Partecipazione e rappresentazione

Dino Angelini

17.3.12

 

La divaricazione fra rappresentanti e cittadini cresce ormai a vista d’occhio sia a livello generale che locale. Siamo ad una svolta. Le fondamenta dell’attuale modello di democrazia rappresentativa sul quale sono stati costruiti gli stati, si rivelano giorno dopo giorno incapaci di reggere alle continue torsioni cui sono costrette dal capitale finanziario che ha bisogno di mano libera per potere scaricare il peso della crisi – di cui peraltro è responsabile – sui deboli.

Ed è per questo che dov’è possibile, e non appena è possibile – in barba agli orientamenti del corpo vivo della cittadinanza – le istituzioni statuali sono affidate a cani da guardia del capitale finanziario, che sono lì solo per piegare a Lor Signori leggi e costituzioni.

Ma anche a livello locale, almeno in Italia, dalla legge Bassanini in poi, i livelli di discrezionalità concessi dallo stato ai vari potentati che s’impadroniscono delle città e dei territori, di fatto si rivelano sempre meno capaci di una operatività razionale e programmata, sempre più permeabili al malaffare, e sempre più lontani dai cittadini.

Per non parlare dei luoghi di lavoro in cui i già ridotti livelli di democrazia faticosamente conquistati nei decenni scorsi sono spazzati via con protervia da un padronato che tende ad imitare la finanza nel tentativo di piegare a sé le leggi (Marchionne in questo è un maestro e un antesignano!) per scaricare ogni peso della crisi sui lavoratori.

Questo quadro, sostenuto da una informazione embedded che in un primo tempo nega tutto il possibile sui movimenti, e che usa una sistematica disinformatia quando il clamore delle lotte rompe il muro del silenzio, viene sempre più percepito da quote crescenti dei cittadini come marcescente.

Per cui, contro questo enorme apparato post-democratico transnazionale vanno nascendo un po’ dappertutto movimenti che, a fianco a motivi economici ed ecologici, pongono all’ordine del giorno il tema della democrazia.

Però nel momento in cui riemerge il tema della democrazia a mio avviso occorre stare attenti a non ridurre tutto alla pura e semplice rivendicazione di un ripristino del modello di democrazia rappresentativa preesistente alle lotte attuali.

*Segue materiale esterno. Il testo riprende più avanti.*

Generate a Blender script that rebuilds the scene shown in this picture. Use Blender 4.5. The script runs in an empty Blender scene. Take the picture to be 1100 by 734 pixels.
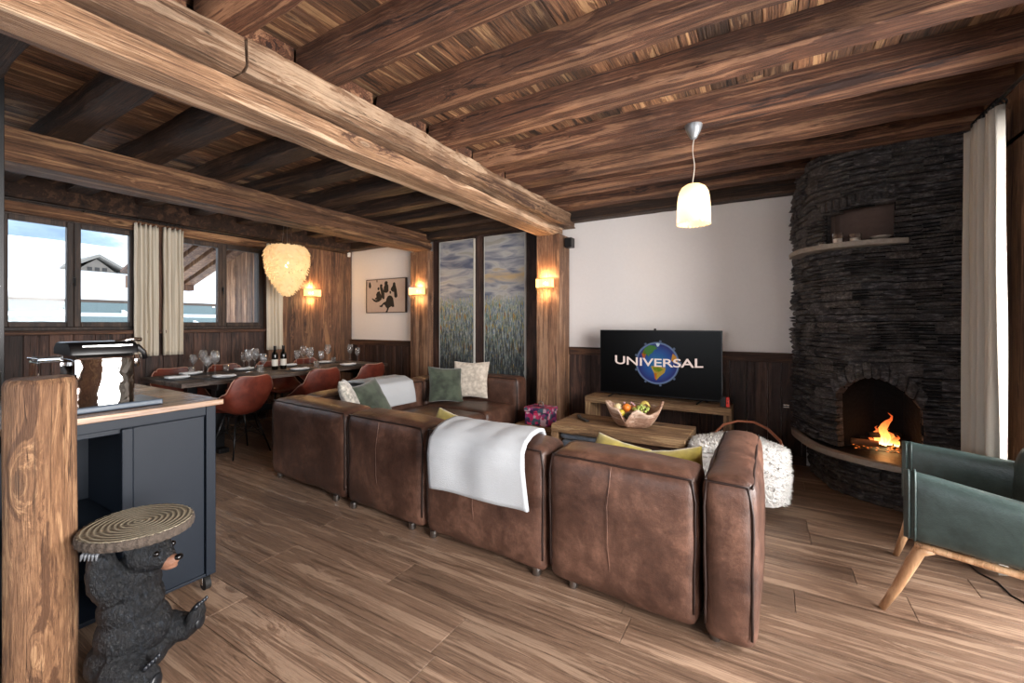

Come ci ha insegnato Hannah Arendt, se i vari modelli di democrazia rappresentativa non sono vivificati dal dialogo continuo con la cittadinanza finiscono sempre per tradire i loro propositi iniziali, per quanto alti essi siano.

La Arendt nella sua analisi del rapporto fra democrazia e libertà si riferiva ai grandi momenti di rottura rivoluzionaria, partendo dall’analisi delle township (i consigli municipali delle 550 comunità americane ai tempi della rivoluzione), dei club della rivoluzione francese e della Comune, dei consigli e dei soviet, giù, giù fino all’analisi della rivolta ungherese del ’56 e delle istanze di auto-organizzazione del ’68\’69.

In tutti questi casi l’emergere di una istanza centrale che, a un certo punto, si è arrogata il diritto di istituzionalizzare il cambiamento ha coinciso con la messa fuori gioco della partecipazione attraverso la cancellazione o la devitalizzazione degli spazi pubblici da essa aperti.

Alla stessa conclusione giungiamo se concentriamo la nostra analisi su ciò che è accaduto nel microcosmo reggiano all’inizio degli anni ’70: da una parte i movimenti anti-istituzionali che si costituiscono in comitati (contro la suola di classe e per l’istituzione del tempo pieno, per la nascita dei nidi e delle materne, contro il manicomio, etc. etc.); dall’altra – “dopo” – la burocratizzazione della partecipazione, fino a rendere le istanze della partecipazione delle caricature di se stesse.

Oggi, nel momento in cui i vari movimenti qui, come dappertutto, tornano ad occupare lo spazio pubblico con la forza dell’azione, ma anche delle idee che la sorreggono, è bene non dimenticare che è dalle libere istanze di partecipazione (i comitati per l’acqua pubblica, le assemblee valsusine, le piazze di Occupy Wall Strett, quelle degli indignados e quelle del Magreb, etc) che può nascere un nuovo modello di democrazia rappresentativa, speriamo capace stavolta di convivere con la partecipazione senza imbalsamarla o ucciderla “dopo”.

Altrimenti anche la lotta della Fiom per la democrazia in fabbrica, se si limita alla richiesta del ripristino dei sistemi di democrazia rappresentativa che c’erano “prima”, rischia di infrangersi contro il muro di gomma della politica politicante che sul piano legislativo non fa altro che piegare l’attuale modello rappresentativo a giustificazione dei soprusi del potere costituito.